A Korean Drama [Agent Kim Reactivated] Just Hit #1 in 20 Countries on Netflix — Including a Top-6 Spot Here in the US
Korean content topping global charts isn't exactly rare anymore, but this one's worth flagging: a new SBS drama called Agent Kim Reactivated (김부장), starring So Ji-sub, has hit #1 on Netflix's non-English chart in 20 countries as of July 4 — and cracked the top 6 here in the US.
What it's about
So Ji-sub plays a mild-mannered accounting department manager at a savings bank — and a devoted single father. When his daughter goes missing, the show peels back a hidden past: he used to be a legendary special agent known as "Code 66." What follows is a revenge-action series built around a father hunting down whoever took his daughter, using instincts he'd spent years burying. It's based on a webtoon, runs 10 episodes, and marks So Ji-sub's return to SBS drama after 13 years (his last was Master's Sun), and his first project since the Netflix series The Plaza a year ago.
A word for what this show is doing right now
A sleeper hit is a title that didn't launch with huge fanfare but built momentum through word of mouth until it was suddenly everywhere. That's exactly the shape of Mr. Kim's rollout — a domestic hit that grew into a genuine global chart-topper within about two weeks.
Where it's landing
It's holding #1 or #2 across most of Asia — Indonesia, Malaysia, Singapore, the Philippines, Thailand, Vietnam, Hong Kong, Taiwan, Japan — and it's cracked the US top 6, which is the harder ceiling to break for a non-English series. The read from critics: the genre helps. Action doesn't need subtitles to land the way dialogue-heavy dramas do, so So Ji-sub's restrained, physical performance travels well.
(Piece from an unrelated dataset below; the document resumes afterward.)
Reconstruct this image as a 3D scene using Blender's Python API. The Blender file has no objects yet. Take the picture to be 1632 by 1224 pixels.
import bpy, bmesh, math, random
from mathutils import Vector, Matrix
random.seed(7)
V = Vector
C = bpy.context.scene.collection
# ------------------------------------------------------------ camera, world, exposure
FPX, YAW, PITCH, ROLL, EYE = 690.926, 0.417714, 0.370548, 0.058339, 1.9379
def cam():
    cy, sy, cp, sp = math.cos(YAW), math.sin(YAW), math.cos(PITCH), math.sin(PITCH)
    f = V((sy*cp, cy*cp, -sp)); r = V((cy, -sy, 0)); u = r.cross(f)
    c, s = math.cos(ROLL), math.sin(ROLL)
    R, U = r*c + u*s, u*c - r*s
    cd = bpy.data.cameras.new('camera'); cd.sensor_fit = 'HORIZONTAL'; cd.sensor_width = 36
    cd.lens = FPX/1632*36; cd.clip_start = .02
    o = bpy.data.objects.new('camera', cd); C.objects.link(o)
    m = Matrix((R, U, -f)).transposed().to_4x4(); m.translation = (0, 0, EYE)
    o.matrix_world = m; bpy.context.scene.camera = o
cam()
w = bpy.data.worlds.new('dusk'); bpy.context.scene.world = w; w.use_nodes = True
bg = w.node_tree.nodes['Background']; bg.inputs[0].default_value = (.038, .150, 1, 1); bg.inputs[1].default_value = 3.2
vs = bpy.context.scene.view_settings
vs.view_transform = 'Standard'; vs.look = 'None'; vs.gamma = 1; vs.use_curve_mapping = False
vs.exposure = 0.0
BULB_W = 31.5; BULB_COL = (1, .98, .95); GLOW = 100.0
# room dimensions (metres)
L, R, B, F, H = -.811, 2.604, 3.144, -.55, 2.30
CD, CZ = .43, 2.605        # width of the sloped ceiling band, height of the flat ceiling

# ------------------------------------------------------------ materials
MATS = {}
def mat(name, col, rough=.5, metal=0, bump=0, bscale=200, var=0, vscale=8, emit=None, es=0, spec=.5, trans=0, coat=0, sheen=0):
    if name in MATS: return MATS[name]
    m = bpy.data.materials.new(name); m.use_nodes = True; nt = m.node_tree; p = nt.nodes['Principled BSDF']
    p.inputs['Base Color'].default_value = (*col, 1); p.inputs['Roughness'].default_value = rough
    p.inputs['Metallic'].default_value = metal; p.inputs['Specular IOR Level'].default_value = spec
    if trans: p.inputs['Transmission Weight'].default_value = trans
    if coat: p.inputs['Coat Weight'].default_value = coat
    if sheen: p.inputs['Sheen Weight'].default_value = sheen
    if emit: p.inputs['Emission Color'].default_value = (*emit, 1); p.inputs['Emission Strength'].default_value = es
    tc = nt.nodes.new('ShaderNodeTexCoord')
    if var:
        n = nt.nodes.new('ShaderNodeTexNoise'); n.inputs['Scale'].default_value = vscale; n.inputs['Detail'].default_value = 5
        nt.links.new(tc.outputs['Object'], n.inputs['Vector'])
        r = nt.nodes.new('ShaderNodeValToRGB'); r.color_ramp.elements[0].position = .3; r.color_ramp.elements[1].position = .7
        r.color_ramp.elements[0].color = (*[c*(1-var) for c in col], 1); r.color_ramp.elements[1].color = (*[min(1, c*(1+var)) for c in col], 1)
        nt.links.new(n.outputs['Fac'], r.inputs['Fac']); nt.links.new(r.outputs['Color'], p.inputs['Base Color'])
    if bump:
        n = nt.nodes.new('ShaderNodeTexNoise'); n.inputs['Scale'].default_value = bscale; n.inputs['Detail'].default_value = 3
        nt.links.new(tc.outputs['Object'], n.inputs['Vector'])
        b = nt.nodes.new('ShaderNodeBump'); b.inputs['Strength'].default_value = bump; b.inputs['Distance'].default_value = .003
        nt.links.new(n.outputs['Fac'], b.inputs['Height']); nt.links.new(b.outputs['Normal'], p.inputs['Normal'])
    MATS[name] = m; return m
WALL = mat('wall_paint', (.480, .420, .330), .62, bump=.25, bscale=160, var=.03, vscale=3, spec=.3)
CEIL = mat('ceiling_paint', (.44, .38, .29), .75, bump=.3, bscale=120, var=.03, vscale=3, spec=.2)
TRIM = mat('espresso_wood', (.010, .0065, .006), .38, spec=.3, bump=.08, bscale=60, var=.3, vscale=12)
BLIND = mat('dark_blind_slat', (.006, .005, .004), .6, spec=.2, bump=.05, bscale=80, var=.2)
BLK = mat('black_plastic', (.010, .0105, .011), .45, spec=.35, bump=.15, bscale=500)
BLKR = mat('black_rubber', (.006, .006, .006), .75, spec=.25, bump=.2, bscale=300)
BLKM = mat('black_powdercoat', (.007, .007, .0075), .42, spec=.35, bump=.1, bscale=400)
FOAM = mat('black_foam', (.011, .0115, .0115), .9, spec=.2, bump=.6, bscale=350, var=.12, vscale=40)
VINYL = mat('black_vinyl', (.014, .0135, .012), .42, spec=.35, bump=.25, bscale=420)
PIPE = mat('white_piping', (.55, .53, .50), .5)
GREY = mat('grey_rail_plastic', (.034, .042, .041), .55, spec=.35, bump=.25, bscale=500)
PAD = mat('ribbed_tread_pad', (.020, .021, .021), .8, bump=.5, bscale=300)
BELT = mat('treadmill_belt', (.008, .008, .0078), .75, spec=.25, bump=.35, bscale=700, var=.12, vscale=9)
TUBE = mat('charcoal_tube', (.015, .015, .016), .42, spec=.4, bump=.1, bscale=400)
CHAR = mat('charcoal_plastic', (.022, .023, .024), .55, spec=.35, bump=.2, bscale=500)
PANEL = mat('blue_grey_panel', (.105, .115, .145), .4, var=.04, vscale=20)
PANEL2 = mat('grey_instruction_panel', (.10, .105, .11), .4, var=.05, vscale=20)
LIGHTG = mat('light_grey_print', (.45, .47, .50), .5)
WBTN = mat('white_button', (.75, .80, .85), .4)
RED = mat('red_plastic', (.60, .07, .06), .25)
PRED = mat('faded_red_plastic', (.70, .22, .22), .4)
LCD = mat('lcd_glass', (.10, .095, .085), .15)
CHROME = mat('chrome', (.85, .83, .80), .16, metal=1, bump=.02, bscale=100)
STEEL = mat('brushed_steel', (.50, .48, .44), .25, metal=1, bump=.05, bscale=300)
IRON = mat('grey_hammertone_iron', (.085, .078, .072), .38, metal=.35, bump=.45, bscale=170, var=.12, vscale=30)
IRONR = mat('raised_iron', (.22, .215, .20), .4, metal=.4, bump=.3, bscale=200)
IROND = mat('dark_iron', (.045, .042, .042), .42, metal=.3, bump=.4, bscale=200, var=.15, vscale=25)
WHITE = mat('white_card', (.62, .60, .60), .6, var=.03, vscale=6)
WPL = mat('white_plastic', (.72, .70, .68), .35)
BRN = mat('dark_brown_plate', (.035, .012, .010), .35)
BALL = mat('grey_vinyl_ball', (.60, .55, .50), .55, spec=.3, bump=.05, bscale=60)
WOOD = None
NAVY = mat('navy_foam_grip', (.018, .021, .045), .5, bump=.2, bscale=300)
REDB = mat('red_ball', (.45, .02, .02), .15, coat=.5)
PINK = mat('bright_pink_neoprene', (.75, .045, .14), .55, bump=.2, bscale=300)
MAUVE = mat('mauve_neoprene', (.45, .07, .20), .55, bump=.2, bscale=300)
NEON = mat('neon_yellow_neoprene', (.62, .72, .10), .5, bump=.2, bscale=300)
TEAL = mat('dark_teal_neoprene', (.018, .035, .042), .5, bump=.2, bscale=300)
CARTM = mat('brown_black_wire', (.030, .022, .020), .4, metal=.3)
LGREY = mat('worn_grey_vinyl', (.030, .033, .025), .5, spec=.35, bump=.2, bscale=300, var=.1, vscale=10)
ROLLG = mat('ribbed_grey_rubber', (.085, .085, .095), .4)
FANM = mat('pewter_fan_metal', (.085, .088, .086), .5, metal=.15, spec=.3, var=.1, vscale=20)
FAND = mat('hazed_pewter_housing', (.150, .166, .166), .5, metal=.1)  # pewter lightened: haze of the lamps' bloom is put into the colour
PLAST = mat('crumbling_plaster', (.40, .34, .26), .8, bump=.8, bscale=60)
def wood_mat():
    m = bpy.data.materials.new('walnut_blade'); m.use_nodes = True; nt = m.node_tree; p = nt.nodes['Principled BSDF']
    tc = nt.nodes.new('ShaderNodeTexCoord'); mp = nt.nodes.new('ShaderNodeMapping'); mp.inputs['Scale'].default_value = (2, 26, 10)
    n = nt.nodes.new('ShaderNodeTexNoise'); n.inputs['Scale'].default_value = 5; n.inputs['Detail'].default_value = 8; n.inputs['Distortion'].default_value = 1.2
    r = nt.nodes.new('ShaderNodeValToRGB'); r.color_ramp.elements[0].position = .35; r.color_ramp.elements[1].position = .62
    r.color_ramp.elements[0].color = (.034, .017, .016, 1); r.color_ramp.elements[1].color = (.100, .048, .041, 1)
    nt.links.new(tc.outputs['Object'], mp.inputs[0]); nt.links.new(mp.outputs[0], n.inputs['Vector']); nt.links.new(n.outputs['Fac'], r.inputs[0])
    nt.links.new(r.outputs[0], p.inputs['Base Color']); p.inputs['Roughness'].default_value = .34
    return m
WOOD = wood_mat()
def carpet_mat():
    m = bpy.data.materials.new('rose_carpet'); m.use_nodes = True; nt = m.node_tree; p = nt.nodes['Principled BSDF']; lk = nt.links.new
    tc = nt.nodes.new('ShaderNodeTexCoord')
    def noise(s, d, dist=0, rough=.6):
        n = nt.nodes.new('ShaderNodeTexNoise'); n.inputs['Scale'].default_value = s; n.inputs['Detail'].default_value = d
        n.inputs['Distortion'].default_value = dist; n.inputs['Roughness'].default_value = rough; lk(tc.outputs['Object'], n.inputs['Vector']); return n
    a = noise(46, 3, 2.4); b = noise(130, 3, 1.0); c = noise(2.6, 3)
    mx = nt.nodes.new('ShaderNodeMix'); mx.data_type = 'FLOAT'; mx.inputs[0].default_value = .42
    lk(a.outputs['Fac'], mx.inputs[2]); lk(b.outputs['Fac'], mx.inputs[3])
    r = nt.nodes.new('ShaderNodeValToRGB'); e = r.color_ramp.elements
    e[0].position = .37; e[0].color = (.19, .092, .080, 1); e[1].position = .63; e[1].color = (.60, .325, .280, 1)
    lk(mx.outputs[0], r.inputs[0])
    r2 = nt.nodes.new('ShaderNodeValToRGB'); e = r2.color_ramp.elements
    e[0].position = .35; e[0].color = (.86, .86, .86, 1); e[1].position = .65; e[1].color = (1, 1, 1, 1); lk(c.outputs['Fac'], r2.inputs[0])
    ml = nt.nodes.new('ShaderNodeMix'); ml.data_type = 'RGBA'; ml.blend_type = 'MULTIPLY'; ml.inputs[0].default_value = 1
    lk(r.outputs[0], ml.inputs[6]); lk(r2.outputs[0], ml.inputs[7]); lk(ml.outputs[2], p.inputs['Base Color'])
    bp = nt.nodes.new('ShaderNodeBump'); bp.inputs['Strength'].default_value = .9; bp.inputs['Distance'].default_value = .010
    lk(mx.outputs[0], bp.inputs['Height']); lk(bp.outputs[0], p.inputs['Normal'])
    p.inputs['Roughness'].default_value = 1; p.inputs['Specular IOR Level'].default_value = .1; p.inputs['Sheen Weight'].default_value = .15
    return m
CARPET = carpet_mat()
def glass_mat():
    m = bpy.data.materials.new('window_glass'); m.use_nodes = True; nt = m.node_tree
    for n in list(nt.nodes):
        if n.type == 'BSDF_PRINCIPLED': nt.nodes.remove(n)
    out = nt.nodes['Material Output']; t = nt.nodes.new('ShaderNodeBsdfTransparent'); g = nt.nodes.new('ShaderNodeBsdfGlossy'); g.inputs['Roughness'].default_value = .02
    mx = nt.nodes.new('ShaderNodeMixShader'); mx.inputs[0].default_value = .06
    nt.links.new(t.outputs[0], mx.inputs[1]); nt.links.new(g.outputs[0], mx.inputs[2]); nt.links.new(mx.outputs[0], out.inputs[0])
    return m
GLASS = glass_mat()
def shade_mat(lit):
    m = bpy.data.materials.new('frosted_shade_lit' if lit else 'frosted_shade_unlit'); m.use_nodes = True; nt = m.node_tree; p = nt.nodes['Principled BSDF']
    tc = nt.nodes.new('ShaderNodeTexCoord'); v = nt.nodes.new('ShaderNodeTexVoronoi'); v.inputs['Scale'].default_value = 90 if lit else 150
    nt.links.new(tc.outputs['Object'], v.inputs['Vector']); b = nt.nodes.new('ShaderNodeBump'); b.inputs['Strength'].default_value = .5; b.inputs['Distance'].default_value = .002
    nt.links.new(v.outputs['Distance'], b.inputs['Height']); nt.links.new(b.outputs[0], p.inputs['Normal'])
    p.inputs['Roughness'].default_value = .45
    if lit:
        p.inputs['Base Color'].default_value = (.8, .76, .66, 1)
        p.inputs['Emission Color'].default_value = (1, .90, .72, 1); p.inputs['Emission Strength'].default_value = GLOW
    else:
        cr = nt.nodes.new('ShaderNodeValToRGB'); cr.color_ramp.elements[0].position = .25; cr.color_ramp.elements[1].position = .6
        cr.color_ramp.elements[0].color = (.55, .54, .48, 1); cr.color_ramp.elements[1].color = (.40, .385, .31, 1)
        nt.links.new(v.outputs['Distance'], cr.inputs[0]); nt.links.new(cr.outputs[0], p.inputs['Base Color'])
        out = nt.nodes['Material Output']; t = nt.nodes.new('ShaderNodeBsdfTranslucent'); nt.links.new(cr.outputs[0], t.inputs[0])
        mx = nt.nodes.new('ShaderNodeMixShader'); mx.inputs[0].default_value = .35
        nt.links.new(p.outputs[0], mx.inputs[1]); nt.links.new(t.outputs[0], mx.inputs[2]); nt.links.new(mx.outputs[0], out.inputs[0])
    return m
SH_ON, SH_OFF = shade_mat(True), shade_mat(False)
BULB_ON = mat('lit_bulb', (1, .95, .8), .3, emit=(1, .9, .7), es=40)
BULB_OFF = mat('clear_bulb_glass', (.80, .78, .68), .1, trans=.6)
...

This isn't new territory for him, either. Back in 2012, So Ji-sub starred in the film A Company Man, playing an ordinary office worker who's secretly an employee of a professional assassination outfit — basically the same premise as Mr. Kim, a decade early. Between that role and this one, he's quietly rebuilt his image from the romantic lead he debuted as into a go-to actor for this exact kind of restrained, lethal, "wait, HE'S the killer?" role.
Domestically, it's also a monster: four episodes in and it hit 21.6% nationwide viewership, peaking at 25.1% — genuinely rare numbers for Korean broadcast TV right now.
Why I like flagging stories like this one
Korean content doing well overseas isn't news anymore, but I still like calling it out when it happens — partly because that's the whole premise of what Jinguk and I are doing with this channel: building a small bridge between "what's happening in Korea" and "what Americans should know about it." Every time something like Agent Kim Reactivated breaks through, that bridge gets a little less like a novelty and a little more like just... how things are now.
Between writing this and keeping half an eye on the World Cup fallout, there's a batch of 배추 kimchi curing in the kitchen, and I'm sneaking in studio hours whenever I can grab them.